Bahkan di masa itu, seorang yang nyata-nyata menolak kewajiban membayar zakat menjadi halal darahnya.

zakat profesi

“Demi Allah, aku pasti memerangi mereka yang membedakan antara shalat dan zakat. Sebab zakat adalah hak harta. Demi Allah, seandainya mereka menolak membayar seekor kambing muda yang dahulu pernah dibayarkannya kepada Rasulullah SAW, pastilah aku perangi.” (HR. Bukhari Muslim Abu Daud Tirmizi Nasai Ahmad).
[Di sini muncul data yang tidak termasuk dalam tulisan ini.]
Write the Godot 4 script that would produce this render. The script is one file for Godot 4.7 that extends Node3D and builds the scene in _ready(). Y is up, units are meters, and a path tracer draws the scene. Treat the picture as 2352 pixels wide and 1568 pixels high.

Dalam lafadz yang diriwayatkan Imam Muslim disebutkan walau pun yang tidak mau ditunaikan dari harta zakat itu hanya sebuah tali pengikat hewan, tetap akan diperangi.

“Seandainya mereka menolak membayar zakat walaupun berupa tali pengikat hewan (pastilah aku perangi).” (HR. Muslim Abu Daud Tirmizi)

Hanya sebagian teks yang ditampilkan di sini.